Reese (Jim Caviezel) and Shaw (Sarah Shahi) sit through a boring presentation. Then something interesting happens. (CBS)

The X-Files with sci-fi

Go back to early CSI after watching a couple of late-period X-Files episodes. Strip out the monsters, and replace them with gruesome killers, and the two shows are all but identical.

The mistake so many X-Files clones made was in trying to top the show's sci-fi or conspiracy elements. The genius of CSI creator Anthony Zuiker was how he simply replaced the pseudoscience of X-Files with slightly more plausible pseudoscience. CSI relied less on serialization, but had pinches of it here and there. And that affected its entire network.

X-Files with kidnapping? That's Without a Trace. X-Files with horrific serial killers? That's Criminal Minds. X-Files with witty ensemble banter and, uh, the Navy? That's the NCIS franchise. X-Files with Sherlock Holmes? That's Elementary.

And in Person of Interest, CBS has inadvertently created X-Files with science fiction elements all over again, only instead of alien conspiracies and the disorder of the post-Cold War landscape, the series is all about our uneasy relationship with the technology that surrounds us. What might happen, it asks, if artificial intelligence was already out there, manipulating power players behind the scenes to do its bidding?

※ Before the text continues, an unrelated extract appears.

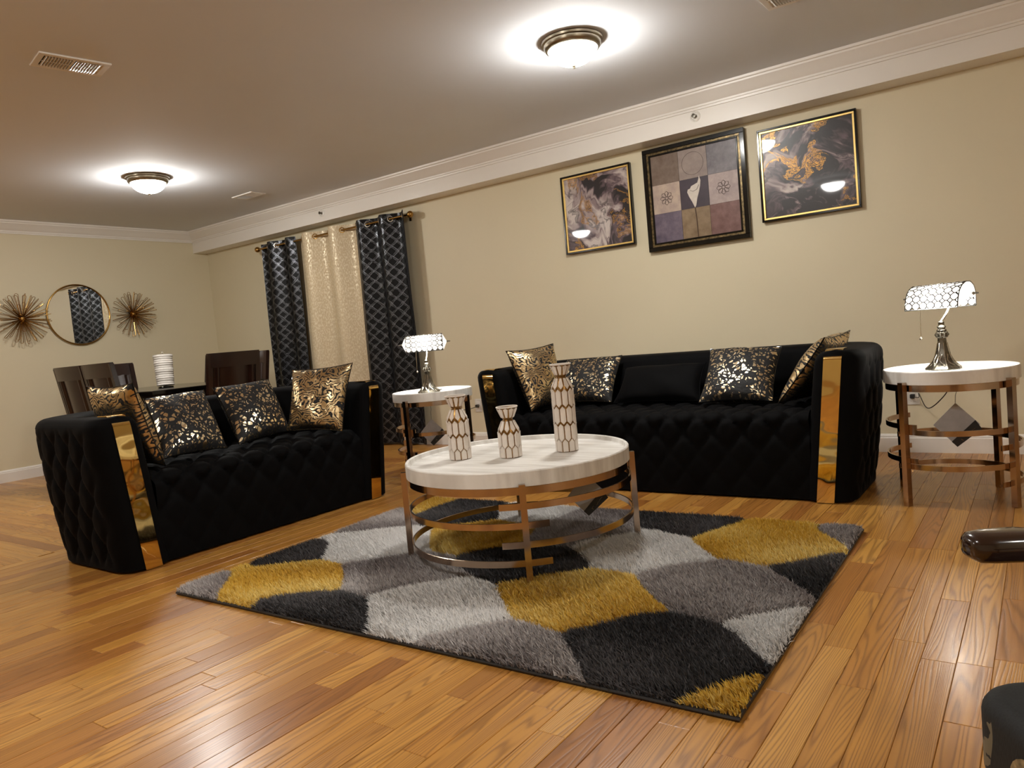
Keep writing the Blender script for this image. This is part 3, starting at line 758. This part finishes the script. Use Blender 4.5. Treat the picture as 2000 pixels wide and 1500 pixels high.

What if humanity were just an extension of its machines?

In the hands of creator Jonathan Nolan and co-showrunner Greg Plageman, Person of Interest has become a warped reflection of our real world. Where The X-Files metaphorically took stock of all of the horrible things that had been done in the name of winning the Cold War, Person of Interest turns a similar eye to the War on Terror. Its central Machine — a computer that can more or less predict the future — is an unholy amalgamation of NSA spying programs and the fact that Target might know you're having a baby before you do. Its main villain, a rival AI named Samaritan, plays like an evolution of the security state in 10 to 20 years.

The show is also, like X-Files, thrillingly inventive, going out of its way to try new things and stretch its episodic template as far as it can go. It doesn't always work — a season two episode that turned Harold Finch (Michael Emerson) into a high school teacher was kind of a mess. But when it does, it results in episodes like the thriller "Relevance," one of the most exciting, propulsive episodes in television history, or the fantastic "If-Then-Else," in which the Machine works through multiple potential timelines to decide upon the best one.

Person of Interest

Finch (Michael Emerson) and Root (Amy Acker) argue about the proper path forward. (CBS)

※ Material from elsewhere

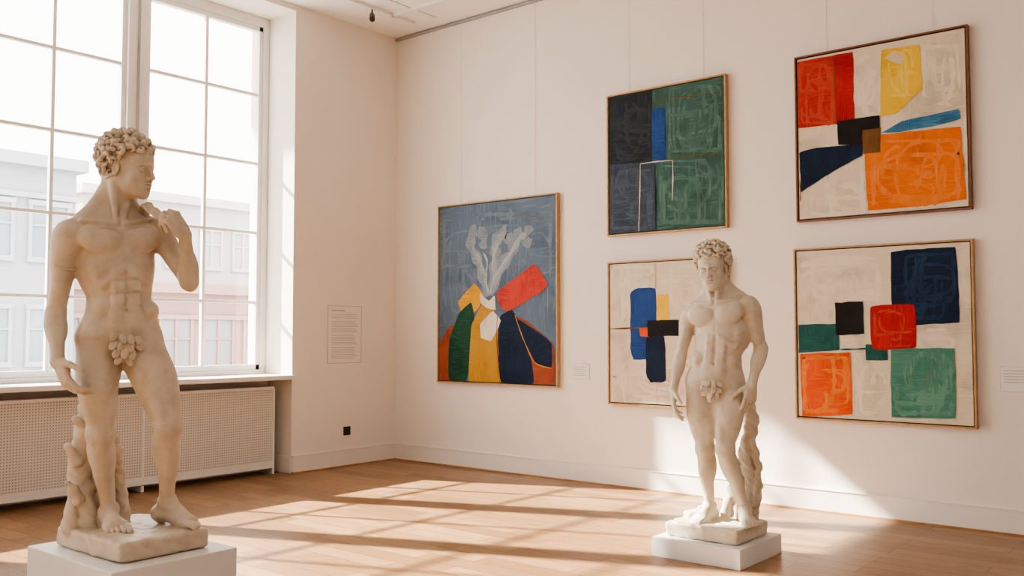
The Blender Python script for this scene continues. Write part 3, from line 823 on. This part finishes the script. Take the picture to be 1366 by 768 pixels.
build_leg(S, Pv.p(.095,.0,-.045), (.055,-.115,.465), (.170,-.010,.090), (.20,-.98), 1, 0)
fig_leaf(S, Pv, (.0,.126,-.075), .95, 3)
for a,b,ra,rb in [((.20,.12,.0),(.235,.10,.22),.060,.052),((.235,.10,.22),(.185,.09,.42),.052,.048),((.185,.09,.42),(.225,.06,.62),.048,.042),
                  ((.225,.06,.62),(.205,.02,.78),.042,.030),((.13,.13,.0),(.15,.12,.34),.045,.035),((.245,.06,.10),(.265,.05,.36),.026,.020),
                  ((.255,.05,.36),(.215,.04,.56),.022,.022),((.05,.14,.0),(.11,.13,.20),.04,.03),((-.16,.10,.0),(-.10,.12,.04),.05,.03)]:
    S.cap(a,b,ra,rb,.010,'+',.010)
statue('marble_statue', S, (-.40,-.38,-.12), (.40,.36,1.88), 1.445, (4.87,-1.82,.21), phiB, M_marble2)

# ------------------------------------------------------------------ outside
def building(x, y0, y1, z0, z1, col, wcol, ny, zrows, ww=1.0, wh=1.5, cornice=True):
    mw = simple('facade_render', col, .9, .04, .5, 0); mg2 = simple('facade_glass', wcol, .6, .15, .5, 0)
    mtr = simple('facade_trim', tuple(min(1,c*1.12) for c in col), .8, .02, 1, 0)
    B = [(x-8,x,y0,y1,z0,z1,0)]
    if cornice: B += [(x-8.2,x+.35,y0-.2,y1+.2,z1-.1,z1+.25,2),(x,x+.15,y0,y1,z1-1.0,z1-.85,2)]
    st = (y1-y0)/ny
    for i in range(ny):
        yc = y0+st*(i+.5)
        for zr in zrows:
            B.append((x,x+.04,yc-ww/2,yc+ww/2,zr,zr+wh,1)); B.append((x,x+.12,yc-ww/2-.12,yc+ww/2+.12,zr-.15,zr,2))
            B.append((x,x+.12,yc-ww/2-.12,yc+ww/2+.12,zr+wh,zr+wh+.15,2)); B.append((x,x+.10,yc-.05,yc+.05,zr,zr+wh,2))
            B.append((x,x+.10,yc-ww/2-.1,yc-ww/2,zr,zr+wh,2)); B.append((x,x+.10,yc+ww/2,yc+ww/2+.1,zr,zr+wh,2))
            B.append((x,x+.09,yc-ww/2,yc+ww/2,zr+wh*.6,zr+wh*.6+.06,2))
    return boxes('building', B, [mw, mg2, mtr])
building(-20, -2, 5.9, -6, 6.3, (.35,.365,.385), (.28,.305,.33), 5, (-2.6,.6,3.6))
building(-22, 6.2, 18, -6, 2.9, (.36,.225,.19), (.29,.28,.29), 7, (-3.2,.1), 1.1, 1.8)
building(-27, 9.5, 22, -6, 6.8, (.50,.485,.475), (.40,.40,.42), 8, (1.4,4.2), .9, 1.5)
M_ext = simple('exterior_stone', (.5,.48,.45), .9, .05, 1, 0)
boxes('street', [(-60,-1.2,-40,50,-6.2,-6)], [simple('asphalt', (.35,.34,.33), .9, .1, .3, 0)])
# upper wall holding an added out-of-view slab, placed to trim the sun patch indoors
boxes('unseen_sun_blocker', [(-.75,-.3,-13,2.5,H+.2,7.4),(-4.55,-.75,-3.19,2.5,6.5,6.66)], [M_ext])

# ------------------------------------------------------------------ light
w = bpy.data.worlds.new('World'); scene.world = w; w.use_nodes = True
bgn = w.node_tree.nodes['Background']; bgn.inputs[0].default_value = (1.0,.98,.955,1); bgn.inputs[1].default_value = 7.3
sd = bpy.data.lights.new('sun', 'SUN'); sd.energy = 42; sd.angle = math.radians(1.0); sd.color = (1,.92,.80)
so = bpy.data.objects.new('sun', sd); link(so)
d = Vector((2.4,1.0,-1.85)); so.rotation_euler = d.to_track_quat('-Z','Y').to_euler(); so.location = (-10,-8,10)
for i,(x,y) in enumerate([(6.5,-8.5),(9.5,-5.0)]):  # unseen area lights added under the ceiling to fill the statue fronts
    al = bpy.data.lights.new('added_fill_light', 'AREA'); al.energy = 50; al.shape = 'RECTANGLE'; al.size = 2.4; al.size_y = 1.2; al.color = (1,.95,.88)
    ao = bpy.data.objects.new('added_fill_light', al); link(ao); ao.location = (x,y,H-.05)

# ------------------------------------------------------------------ camera
cd = bpy.data.cameras.new('camera'); cd.sensor_width = 36; cd.lens = 32.7; cd.clip_end = 300
cam = bpy.data.objects.new('camera', cd); link(cam)
cam.location = (7.65,-7.28,1.4); cam.rotation_euler = (math.radians(92.8),0,math.radians(39.28))
scene.camera = cam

How I learned to stop worrying and love The Machine

Over its four seasons, Person of Interest has slowly but surely built a mythology around its central Machine. The series blows up its central conceit as often as it possibly can, to reveal newer, bigger depths in its mythology. In that respect, it's a much more disciplined show than The X-Files, which only returned to its ongoing alien colonization storyline for a handful of episodes each season and very quickly ran out of anywhere to go with it.

But Person of Interest has a couple of decades of TV serialization post-X-Files to draw upon, time that has been spent in figuring out how best to unspool these stories so they can keep going and going and going.

Throughout season four, the series has placed all of its pieces onto the board, just to remind you of how sprawling the show's story has become. The characters vie for independence — perhaps going analog in a digital world — but they are forever trapped by forces beyond their control.

All of that reminds me of The X-Files as well. But what does, more than anything else, is how both series are ultimately about control, about the idea that you might think you're in charge of your life, but you're being moved around by forces you can't possibly imagine.

Most of us try to pretend we don't know that, but the characters on these two shows are reminded of that constantly at every moment — and whether it's aliens or artificial super-intelligences taking control of them, the question is always whether that knowledge is blessing or curse.

Person of Interest airs Tuesdays on CBS at 10 p.m. Eastern.